August 21, 2023
NFIB California Main Street Minute, August 21-25
Welcome to the August 21-25 edition of the Main Street Minute from your small-business-advocacy team in Sacramento.
Any Day Now- Capitol observers are saying it will be any day now when legislators find a bill they can gut and amend and replace with text allowing striking workers to collect unemployment benefits. Time is of the essence, because September 14 is the adjournment date for the 2023 session.
- NFIB and its coalition partners are ready to fight tooth and nail against the audacious and outrageous proposal by reminding lawmakers that unemployment benefits are for those who lost their jobs through no fault of their own. Striking workers choose to leave their job. Further, the state’s unemployment insurance trust fund is insolvent. The only way to add new UI recipients would be to tax small business owners more.

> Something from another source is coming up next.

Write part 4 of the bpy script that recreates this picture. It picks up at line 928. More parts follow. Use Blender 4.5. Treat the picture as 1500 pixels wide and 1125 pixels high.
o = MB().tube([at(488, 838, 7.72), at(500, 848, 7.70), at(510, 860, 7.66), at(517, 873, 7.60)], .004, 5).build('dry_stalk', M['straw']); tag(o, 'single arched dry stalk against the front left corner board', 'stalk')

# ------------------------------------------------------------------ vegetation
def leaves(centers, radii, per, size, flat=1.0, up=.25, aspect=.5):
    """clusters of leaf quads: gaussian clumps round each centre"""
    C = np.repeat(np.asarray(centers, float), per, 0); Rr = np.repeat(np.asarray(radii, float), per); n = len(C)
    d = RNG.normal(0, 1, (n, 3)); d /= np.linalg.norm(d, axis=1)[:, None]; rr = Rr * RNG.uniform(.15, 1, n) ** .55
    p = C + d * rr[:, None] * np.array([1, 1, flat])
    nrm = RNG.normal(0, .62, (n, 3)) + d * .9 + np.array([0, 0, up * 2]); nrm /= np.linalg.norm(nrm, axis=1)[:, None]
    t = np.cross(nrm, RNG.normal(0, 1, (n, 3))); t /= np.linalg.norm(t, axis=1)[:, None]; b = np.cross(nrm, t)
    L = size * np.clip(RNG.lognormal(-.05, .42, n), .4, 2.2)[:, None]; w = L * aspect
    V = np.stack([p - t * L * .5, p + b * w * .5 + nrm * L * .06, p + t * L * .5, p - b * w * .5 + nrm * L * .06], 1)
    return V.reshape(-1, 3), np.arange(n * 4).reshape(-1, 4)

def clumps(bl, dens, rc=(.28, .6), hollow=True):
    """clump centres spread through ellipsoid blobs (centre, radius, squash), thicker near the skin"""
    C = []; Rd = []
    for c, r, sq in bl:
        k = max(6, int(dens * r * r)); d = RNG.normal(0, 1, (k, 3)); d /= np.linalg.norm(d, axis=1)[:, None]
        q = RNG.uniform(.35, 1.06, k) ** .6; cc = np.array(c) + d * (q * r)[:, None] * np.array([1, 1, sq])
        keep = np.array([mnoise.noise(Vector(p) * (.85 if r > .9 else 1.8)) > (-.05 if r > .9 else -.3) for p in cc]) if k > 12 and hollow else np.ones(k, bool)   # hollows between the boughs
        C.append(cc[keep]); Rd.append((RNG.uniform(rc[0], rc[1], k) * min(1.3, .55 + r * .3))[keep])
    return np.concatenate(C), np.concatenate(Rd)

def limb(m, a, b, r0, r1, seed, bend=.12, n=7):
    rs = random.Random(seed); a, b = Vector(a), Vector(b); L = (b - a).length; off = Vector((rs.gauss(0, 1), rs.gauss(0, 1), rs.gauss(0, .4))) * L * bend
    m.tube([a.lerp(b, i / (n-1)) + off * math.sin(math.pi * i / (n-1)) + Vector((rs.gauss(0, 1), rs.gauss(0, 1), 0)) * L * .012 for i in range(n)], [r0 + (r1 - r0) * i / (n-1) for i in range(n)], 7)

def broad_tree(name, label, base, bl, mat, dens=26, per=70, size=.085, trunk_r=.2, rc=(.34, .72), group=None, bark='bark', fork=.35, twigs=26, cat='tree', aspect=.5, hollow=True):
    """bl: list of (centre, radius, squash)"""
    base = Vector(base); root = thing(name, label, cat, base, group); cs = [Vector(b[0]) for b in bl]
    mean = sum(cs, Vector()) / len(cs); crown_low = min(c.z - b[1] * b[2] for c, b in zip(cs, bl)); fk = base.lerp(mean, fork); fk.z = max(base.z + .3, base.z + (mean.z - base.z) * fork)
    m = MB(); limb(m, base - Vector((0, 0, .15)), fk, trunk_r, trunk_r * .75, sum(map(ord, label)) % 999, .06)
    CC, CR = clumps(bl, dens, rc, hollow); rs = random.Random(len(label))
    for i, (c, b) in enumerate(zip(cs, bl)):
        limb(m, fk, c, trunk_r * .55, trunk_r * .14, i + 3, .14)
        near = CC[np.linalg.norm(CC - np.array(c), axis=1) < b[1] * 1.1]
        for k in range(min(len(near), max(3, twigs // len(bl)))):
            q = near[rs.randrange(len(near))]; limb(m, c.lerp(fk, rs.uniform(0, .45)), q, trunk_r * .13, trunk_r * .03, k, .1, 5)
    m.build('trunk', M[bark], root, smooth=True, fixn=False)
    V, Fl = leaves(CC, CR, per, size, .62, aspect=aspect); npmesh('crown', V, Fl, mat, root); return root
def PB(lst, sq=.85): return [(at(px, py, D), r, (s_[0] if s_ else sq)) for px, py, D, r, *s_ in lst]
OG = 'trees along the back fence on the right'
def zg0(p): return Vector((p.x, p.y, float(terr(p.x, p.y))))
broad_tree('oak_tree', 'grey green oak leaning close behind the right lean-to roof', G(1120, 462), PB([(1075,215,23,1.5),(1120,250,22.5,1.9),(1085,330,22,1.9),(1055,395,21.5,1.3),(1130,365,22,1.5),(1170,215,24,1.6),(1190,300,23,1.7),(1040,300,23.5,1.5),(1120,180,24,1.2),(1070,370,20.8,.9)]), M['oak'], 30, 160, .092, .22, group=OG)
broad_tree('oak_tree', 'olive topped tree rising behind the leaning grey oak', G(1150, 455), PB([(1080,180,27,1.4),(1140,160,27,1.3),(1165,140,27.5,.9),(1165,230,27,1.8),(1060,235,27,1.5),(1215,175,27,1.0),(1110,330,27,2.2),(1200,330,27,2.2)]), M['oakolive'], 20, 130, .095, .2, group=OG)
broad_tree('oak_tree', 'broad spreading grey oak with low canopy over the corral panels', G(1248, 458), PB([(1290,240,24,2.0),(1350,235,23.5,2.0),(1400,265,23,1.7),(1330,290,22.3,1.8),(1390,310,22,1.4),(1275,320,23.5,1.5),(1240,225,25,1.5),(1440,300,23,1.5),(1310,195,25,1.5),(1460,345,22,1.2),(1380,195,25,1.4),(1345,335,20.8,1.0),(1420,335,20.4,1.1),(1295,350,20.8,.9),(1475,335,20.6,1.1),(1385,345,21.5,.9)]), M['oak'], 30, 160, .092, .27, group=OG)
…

- NFIB members are asked to keep a sharp eye on their inboxes this week for an Action Alert NFIB will send asking you to register your extreme displeasure with your Assemblymember and Senator once the bill number is known.
- This week will be an important one for another reason. With an end-of-session deadline looming, bills on the ‘suspense files’ of the appropriations committees of the Assembly and Senate will either be released to continue their legislative journey or left to die a quiet death.
- As a reminder, suspense file actions leave no fingerprints.
- There are some hugely important measures that will either languish or spring back to life, including bills raising the minimum wage for health-care workers, increasing paid time off, and others slanting the labor code in favor of employees—much more than it already is—just to name a few.
- There are 13 bills of the 54 bills NFIB is tracking currently on suspense. They are highlighted in red in this bill report on the 54 measures. A list, by the way, that has grown by two since the last Main Street Minute – two that we’re supporting. They are:
— AB 258 (Reyes) – Existing law sets out certain provisions for the Office of Small Business Advocated within the Governor’s Office of Business and Economic Development (GO-Biz). This bill would recast those provisions concerning the advocate’s responsibility to post the above-described information on the Go-Biz internet website or the advocate’s website, and would instead require the advocate to establish on the GO-Biz or advocate’s internet website an internet web portal entitled “The Front Door.” Status: On Senate Appropriations suspense file.
— AB 1198 (Grayson) — This bill would require the Energy Unit [with the Governor’s Office of Business and Economic Development (GO-Biz)] to identify, among other things, nonratepayer-funded energy industry resources, including grants, tax credits, loans, and technical assistance, across local, state, and federal departments and agencies that are available to assist businesses and workers in the transition to a net-zero-powered economy. Status: In Senate Appropriations Committee.
NFIB Joins Coalition to Fight ACA 1- Assembly Constitutional Amendment 1 would cut from two-thirds to 55% the voter threshold needed to pass local special taxes for various projects. More about ACA 1 can be found in NFIB’s bill list above.
- NFIB California is part of a coalition of 45 business groups that sent this joint letter of opposition to ACA 1 to members of the Assembly Appropriations committee.
— “It is important to improve infrastructure and increase housing availability, but higher taxes on working Californians run counter to the goal of making the state more affordable for all. We, therefore, must regretfully oppose ACA 1,” said the letter.
NFIB California in the News- State Director John Kabateck sat down with the Knuckleheads of Liberty, libertarian podcasters, to discuss the California business climate.
- Congress is on summer recess.
NFIB is a member-driven organization advocating on behalf of small and independent businesses nationwide.